音楽好きな皆さんのための webで学ぶ楽しい音楽音響学です。取り上げてほしいテーマがありましたら、お問い合わせフォームからリクエストして下さい。なお、実地で学ぶセッション&ワークショップとも連携します。

番外編 ① 防音室の役割とは

 

studio acoutis も一種の防音室ですが、人によって様々な名前で呼んでいただいています。スタジオ、防音室、音楽室...などは、一般的な呼び方ですが、遮音室、レッスン室、リハーサル室、録音室...といった呼び方もあります。

 

こういった部屋の呼び方は様々でも、その目的は大きく「2つ」あります。

それは
①音を遮って近所迷惑にならないようにする(遮音室)
②良い音で響かせる(音楽室)。
ところが、この2つを両立させることは簡単ではありません

 

そこで、通常は「近所に迷惑をかけない」ことがより重要なので、防音室であることを重視し、遮音性能を優先します。
その場合、部屋の構造材に遮音材を使うだけでなく、内装材に吸音性の高い素材をたっぷりと使います。有孔板、吸音ボード、厚手のカーテン、カーペット…
音をなるべく吸収してしまうことで、外に漏れる音も小さくなるからです。そして、こうした部屋の音は、とても大人しく落ち着いています。所謂デッドな音。音楽の細部まで良く聴こえてきますので、レッスンに最適。後で好みに応じて必要な残響を付けたいレコーディングにも、こういった部屋が適しています。

 

しかしコンサートホールのようなライブ感、臨場感を重視したい場合には、こういったデッドな部屋は物足りなく感じてしまうでしょう。少なくとも室内の6面ある壁面の2~3面は、反射性の強い素材を使って綺麗な残響を演出したいものです。

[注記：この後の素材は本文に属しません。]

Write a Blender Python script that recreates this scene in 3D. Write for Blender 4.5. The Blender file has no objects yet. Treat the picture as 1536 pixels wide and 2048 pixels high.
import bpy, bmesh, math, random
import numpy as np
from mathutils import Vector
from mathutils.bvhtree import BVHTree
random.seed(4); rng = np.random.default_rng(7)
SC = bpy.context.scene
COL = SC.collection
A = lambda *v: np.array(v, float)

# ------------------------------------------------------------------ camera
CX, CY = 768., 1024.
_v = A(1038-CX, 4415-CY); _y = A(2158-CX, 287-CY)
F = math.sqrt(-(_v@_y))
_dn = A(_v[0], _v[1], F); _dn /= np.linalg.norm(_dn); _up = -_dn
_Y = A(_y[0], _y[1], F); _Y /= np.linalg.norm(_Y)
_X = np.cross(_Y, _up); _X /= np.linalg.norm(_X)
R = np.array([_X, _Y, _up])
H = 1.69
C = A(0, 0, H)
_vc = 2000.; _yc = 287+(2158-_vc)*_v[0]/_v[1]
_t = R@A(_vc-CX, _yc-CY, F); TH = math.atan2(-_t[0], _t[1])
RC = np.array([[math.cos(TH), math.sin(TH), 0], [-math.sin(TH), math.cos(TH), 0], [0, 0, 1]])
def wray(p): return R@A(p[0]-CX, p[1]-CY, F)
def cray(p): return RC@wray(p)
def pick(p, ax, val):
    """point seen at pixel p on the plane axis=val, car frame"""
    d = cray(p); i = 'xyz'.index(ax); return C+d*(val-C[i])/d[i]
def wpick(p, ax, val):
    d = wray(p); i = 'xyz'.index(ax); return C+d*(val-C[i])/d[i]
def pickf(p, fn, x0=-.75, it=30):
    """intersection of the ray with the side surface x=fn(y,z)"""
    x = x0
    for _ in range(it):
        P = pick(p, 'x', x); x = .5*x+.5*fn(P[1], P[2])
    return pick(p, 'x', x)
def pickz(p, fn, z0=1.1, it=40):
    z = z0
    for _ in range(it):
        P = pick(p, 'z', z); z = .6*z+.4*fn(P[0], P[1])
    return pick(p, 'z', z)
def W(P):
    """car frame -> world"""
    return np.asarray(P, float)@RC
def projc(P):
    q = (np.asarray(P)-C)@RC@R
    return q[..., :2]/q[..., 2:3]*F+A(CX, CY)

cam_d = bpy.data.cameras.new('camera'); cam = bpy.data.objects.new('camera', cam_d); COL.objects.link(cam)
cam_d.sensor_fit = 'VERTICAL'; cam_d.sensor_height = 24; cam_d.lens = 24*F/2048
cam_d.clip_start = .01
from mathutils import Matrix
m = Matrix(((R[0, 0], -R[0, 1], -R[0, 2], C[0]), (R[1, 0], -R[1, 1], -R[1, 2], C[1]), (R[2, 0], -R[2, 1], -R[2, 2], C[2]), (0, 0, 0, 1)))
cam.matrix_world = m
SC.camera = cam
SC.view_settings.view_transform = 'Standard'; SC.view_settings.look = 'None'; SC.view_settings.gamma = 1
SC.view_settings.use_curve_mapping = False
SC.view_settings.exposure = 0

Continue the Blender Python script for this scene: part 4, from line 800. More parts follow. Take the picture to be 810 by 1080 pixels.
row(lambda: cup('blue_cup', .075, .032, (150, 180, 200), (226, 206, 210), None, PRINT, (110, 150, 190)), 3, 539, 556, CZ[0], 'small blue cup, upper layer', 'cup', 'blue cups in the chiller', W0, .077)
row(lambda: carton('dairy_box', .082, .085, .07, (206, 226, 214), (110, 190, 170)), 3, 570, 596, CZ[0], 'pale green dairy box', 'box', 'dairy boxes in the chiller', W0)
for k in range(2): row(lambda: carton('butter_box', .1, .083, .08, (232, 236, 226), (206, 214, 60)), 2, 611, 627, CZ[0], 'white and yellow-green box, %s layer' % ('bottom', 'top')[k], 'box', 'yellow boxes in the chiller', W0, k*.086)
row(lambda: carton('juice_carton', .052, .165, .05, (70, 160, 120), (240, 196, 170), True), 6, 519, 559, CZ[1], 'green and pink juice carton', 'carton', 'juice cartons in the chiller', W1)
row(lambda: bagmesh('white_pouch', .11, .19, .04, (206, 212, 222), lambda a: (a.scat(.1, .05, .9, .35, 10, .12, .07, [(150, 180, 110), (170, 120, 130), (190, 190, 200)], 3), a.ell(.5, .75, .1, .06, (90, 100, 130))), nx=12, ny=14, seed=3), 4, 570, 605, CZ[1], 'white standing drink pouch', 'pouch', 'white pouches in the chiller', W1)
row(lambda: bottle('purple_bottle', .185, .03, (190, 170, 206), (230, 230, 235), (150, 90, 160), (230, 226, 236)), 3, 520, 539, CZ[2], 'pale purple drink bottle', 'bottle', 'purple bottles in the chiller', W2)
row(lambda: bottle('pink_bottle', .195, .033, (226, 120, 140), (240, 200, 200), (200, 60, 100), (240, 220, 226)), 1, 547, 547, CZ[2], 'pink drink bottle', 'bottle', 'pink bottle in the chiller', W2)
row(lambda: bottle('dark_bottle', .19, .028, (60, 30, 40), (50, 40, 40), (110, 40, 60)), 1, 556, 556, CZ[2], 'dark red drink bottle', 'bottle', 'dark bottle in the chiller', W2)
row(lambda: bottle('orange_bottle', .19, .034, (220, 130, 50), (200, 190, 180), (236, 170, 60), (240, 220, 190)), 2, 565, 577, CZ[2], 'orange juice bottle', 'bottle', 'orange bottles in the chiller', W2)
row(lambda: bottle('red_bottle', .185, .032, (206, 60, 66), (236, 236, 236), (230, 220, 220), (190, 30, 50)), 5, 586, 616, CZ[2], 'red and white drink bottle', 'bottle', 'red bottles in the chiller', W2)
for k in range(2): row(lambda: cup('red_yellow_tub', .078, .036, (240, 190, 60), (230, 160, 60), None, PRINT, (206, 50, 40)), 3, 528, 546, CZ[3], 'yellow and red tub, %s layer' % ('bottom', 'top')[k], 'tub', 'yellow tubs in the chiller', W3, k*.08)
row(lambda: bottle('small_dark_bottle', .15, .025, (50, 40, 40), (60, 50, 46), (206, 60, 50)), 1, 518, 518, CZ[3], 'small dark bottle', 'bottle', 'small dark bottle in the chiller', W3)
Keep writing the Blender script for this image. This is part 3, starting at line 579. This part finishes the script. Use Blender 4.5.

特にフロアは、楽器と一体となって振動しますので、美しく響くことが楽器にとっても重要となります。
ただし、このようなライブな部屋は、室内で楽器の音が生き生きと響いてしまうことで、部屋を構成する遮音材への負担が大きくなり、防音室としては、とても不利に状況となってしまいます。

 

音を綺麗に響かせながら遮音性能も確保することは、とても難しいことなのです。